The Union brigades confronting them paid a price for their defense of Cemetery Ridge. Colonel Thomas Smyth’s brigade lost 360 killed, wounded, and missing. Smyth suffered a slight wound to the face. Colonel Eliakim Sherrill’s brigade tallied 714 casualties. This included Sherrill who was shot in the stomach and killed. The 8th Ohio had 110 down. Sawyer survived. The 1st Delaware regiment had a lieutenant commanding it at the end of the day.[2]
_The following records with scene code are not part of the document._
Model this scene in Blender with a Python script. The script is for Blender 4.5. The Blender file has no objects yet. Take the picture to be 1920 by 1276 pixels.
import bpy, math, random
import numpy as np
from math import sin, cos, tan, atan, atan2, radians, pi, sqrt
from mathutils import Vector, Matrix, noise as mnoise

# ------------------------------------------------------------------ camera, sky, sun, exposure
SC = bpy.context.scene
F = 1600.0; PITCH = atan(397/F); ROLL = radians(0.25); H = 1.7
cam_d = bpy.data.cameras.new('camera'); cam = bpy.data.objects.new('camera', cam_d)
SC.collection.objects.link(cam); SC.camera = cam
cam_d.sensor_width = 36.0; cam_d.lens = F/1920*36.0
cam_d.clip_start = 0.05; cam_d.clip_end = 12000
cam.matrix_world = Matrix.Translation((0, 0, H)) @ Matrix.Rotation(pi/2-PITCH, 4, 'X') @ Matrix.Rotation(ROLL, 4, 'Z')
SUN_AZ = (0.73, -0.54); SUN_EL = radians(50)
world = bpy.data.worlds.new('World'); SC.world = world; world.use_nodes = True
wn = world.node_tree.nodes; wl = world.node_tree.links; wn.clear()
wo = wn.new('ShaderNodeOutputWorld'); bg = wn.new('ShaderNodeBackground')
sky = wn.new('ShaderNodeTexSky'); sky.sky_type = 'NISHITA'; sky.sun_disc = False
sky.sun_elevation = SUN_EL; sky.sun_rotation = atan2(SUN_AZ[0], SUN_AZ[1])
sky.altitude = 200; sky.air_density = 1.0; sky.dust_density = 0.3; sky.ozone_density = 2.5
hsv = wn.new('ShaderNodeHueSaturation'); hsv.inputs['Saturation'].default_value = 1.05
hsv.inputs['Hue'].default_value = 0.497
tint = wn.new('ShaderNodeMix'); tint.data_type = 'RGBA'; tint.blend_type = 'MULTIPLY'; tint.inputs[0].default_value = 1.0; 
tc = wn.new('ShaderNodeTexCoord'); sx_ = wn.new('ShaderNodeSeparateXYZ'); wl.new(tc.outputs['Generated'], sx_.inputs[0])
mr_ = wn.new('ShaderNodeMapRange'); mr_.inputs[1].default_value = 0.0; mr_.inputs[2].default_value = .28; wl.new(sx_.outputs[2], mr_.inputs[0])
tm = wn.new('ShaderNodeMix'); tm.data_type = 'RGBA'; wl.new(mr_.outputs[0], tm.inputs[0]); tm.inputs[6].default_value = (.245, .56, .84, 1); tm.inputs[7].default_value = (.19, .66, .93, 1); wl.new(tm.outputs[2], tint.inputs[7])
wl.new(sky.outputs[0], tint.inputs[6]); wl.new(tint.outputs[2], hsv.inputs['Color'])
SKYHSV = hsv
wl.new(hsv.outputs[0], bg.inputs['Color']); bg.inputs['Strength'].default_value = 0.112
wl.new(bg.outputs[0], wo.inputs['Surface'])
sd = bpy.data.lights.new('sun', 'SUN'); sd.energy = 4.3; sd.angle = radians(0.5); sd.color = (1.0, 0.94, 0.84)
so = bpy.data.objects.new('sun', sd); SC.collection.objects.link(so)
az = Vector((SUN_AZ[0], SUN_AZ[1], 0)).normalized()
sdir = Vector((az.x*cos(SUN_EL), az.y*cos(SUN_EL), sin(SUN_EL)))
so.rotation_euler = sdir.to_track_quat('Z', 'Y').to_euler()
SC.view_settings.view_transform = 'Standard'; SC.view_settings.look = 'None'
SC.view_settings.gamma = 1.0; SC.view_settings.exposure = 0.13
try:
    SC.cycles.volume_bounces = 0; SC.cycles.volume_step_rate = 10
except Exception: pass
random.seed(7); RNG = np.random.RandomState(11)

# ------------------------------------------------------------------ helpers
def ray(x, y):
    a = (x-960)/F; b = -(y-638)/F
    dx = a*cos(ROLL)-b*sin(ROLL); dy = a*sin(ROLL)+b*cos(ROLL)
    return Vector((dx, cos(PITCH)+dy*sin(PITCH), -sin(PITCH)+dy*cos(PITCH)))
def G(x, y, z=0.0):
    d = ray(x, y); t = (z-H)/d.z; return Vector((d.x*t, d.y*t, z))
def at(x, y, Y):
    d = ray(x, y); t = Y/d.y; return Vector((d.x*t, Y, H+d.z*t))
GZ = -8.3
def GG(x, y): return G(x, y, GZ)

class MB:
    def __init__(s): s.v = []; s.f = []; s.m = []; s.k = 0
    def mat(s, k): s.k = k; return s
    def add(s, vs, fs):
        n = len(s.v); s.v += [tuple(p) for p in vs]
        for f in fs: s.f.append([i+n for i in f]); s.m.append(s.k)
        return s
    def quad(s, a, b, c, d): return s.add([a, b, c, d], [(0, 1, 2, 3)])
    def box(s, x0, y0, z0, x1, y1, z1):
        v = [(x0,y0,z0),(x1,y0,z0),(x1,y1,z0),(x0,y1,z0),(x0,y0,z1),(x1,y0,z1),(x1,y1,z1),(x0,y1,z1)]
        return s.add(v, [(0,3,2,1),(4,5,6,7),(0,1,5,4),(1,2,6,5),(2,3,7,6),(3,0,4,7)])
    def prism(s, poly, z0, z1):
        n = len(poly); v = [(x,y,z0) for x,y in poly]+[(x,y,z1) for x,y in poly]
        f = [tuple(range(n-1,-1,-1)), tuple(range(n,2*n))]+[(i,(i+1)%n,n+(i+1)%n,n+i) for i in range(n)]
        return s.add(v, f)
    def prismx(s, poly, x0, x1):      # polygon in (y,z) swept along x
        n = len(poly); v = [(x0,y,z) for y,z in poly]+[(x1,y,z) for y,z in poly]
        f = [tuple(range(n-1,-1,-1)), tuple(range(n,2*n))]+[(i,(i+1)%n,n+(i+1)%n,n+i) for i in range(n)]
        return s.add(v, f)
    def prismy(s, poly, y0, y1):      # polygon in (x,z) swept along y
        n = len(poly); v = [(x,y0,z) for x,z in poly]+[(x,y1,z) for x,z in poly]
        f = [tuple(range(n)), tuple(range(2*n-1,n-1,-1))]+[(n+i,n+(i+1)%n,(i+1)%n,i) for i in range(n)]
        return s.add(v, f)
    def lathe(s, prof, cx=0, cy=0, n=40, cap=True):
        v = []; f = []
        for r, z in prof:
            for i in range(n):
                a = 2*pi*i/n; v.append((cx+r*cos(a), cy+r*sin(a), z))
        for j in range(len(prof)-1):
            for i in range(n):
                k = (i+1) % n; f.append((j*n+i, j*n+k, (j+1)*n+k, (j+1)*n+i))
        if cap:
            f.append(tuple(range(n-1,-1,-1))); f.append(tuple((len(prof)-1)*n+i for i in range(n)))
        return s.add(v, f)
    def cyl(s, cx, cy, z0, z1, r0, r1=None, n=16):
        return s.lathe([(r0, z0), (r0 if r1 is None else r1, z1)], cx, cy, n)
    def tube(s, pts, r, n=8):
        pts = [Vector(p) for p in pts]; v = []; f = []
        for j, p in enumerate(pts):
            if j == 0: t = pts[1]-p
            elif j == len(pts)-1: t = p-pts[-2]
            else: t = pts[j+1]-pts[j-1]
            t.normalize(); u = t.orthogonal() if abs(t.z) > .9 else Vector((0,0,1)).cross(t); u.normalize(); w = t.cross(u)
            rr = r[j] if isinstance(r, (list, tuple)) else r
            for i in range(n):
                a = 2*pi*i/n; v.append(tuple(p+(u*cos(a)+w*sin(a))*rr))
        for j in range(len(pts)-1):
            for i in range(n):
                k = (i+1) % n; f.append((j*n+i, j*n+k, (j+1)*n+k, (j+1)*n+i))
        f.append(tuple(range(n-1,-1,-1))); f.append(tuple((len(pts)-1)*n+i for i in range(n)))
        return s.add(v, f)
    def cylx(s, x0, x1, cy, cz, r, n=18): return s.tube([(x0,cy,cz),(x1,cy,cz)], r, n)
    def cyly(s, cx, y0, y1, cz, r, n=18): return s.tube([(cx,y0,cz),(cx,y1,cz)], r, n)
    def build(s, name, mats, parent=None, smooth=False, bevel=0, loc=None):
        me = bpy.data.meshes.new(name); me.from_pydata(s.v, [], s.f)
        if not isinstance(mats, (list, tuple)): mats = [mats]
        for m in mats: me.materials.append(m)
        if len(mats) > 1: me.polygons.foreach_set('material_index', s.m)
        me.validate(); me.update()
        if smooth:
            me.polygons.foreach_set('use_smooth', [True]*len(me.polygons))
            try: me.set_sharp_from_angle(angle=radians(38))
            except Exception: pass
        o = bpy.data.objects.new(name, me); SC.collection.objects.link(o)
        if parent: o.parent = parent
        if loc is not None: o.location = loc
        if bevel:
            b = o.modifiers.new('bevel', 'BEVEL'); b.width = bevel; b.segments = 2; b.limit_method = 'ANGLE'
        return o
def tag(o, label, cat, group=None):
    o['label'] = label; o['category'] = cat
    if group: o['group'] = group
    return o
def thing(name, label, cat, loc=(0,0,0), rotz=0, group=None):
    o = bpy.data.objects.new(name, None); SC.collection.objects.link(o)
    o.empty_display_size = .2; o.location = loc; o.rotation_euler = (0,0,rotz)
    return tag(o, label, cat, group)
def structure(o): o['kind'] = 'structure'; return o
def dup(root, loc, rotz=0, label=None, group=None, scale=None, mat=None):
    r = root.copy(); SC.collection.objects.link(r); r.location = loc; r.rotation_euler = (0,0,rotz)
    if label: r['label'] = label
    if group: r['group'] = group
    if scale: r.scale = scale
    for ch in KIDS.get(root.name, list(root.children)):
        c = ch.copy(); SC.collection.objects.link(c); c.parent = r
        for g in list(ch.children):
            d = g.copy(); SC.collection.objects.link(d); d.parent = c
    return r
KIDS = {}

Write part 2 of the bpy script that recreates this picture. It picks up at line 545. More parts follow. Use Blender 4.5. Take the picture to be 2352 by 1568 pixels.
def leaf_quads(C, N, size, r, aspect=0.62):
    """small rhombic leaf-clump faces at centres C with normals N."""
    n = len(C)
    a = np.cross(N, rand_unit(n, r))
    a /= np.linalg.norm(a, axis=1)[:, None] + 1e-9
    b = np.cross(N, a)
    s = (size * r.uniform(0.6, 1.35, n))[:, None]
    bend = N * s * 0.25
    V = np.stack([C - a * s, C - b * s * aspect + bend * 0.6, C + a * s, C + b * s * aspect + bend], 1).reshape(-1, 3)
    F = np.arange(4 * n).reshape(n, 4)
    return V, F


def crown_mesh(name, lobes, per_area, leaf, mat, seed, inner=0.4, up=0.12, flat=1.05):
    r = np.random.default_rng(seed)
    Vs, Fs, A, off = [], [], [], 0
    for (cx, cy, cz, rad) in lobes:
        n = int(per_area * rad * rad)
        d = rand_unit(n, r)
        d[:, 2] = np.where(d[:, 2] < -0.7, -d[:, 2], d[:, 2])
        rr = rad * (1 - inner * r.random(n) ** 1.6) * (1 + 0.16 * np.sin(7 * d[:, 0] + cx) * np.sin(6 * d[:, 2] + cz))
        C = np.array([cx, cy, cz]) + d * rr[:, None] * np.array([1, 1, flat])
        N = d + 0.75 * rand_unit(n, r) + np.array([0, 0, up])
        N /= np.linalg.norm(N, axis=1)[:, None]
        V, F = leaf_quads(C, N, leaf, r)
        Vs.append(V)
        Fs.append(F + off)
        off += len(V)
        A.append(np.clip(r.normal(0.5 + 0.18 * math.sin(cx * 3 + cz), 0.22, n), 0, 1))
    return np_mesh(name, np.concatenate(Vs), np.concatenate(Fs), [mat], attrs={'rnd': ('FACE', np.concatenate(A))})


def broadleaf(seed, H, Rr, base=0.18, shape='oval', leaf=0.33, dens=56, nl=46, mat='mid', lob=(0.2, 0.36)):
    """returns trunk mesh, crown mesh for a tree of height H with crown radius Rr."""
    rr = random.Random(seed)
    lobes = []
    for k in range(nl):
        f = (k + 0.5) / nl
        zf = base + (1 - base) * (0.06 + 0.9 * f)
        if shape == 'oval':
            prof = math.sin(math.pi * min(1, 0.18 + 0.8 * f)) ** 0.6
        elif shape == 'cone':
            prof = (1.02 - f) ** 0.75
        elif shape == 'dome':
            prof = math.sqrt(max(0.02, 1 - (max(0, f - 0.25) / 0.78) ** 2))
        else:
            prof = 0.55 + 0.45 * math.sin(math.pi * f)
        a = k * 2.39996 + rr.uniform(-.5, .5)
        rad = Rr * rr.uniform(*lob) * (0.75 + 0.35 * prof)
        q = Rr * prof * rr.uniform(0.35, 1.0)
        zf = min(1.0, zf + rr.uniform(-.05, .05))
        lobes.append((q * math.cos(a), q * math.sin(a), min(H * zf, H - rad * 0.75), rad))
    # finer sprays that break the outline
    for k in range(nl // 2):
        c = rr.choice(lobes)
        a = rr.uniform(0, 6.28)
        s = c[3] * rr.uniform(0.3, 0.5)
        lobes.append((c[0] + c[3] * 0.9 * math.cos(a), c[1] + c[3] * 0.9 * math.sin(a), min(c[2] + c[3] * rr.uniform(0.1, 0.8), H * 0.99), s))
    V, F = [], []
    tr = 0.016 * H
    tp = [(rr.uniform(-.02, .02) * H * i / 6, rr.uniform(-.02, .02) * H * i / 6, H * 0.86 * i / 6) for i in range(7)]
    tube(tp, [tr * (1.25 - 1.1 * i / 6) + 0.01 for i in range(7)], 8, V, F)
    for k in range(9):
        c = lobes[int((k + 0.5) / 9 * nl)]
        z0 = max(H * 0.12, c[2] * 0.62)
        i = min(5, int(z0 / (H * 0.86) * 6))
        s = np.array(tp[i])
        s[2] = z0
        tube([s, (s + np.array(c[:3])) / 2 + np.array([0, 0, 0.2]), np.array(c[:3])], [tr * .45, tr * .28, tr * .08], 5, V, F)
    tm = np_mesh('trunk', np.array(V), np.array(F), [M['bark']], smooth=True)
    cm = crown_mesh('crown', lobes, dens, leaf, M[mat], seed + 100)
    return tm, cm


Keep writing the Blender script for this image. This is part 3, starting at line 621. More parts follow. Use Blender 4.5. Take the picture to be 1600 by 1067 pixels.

Union brigade commander, Col. Eliakim Sherrill, killed in action

In the end, Lt. John T. James of Pickett’s division summed up the charge: “We gained nothing but glory, and lost our bravest men.” Do you think Gen. R. E. Lee’s final assault at Gettysburg achieved any operational or strategic success? Do you think the Confederates could have broken the Union line if they had followed up with reinforcements? If so, what then?

 

Confederate left flank attack on Cemetery Ridge

 

[1] Reminder: This was all happening about the same time Brig. Gen. George Stannard’s Vermonters enveloped Brig. Gen. James Kemper’s right flank.

[2] For photograph of Col. Marshall see https://emergingcivilwar.com/2020/07/22/with-that-cool-courage-the-death-of-colonel-james-k-marshall-at-gettysburg. JoAnna McDonald, A Walk in Time: Goodbye, Boys! Goodbye! A Walking Guide the High Water Mark, Gettysburg, July 2-3, 1863. Burd Street Press. 1999. James Hessler. and Wayne Motts, Pickett’s Charge at Gettysburg: A Guide to the Most Famous Attack in American History. Savas Beatie, 2015. Carol Reardon, Pickett’s Charge in History and Memory. The University of North Carolina Press, 2003. David Shultz, “Double Canister at Ten Yards”: The Federal Artillery and the Repulse of Pickett’s Charge, July 3, 1863. Reprint, Savas Beatie, 2017. Both paintings are by Don Troiani. Charles D. Page, History of the Fourteenth Regiment Connecticut Vol. Infantry, 1906. Franklin Sawyer, The 8th Ohio at Gettysburg, 1889.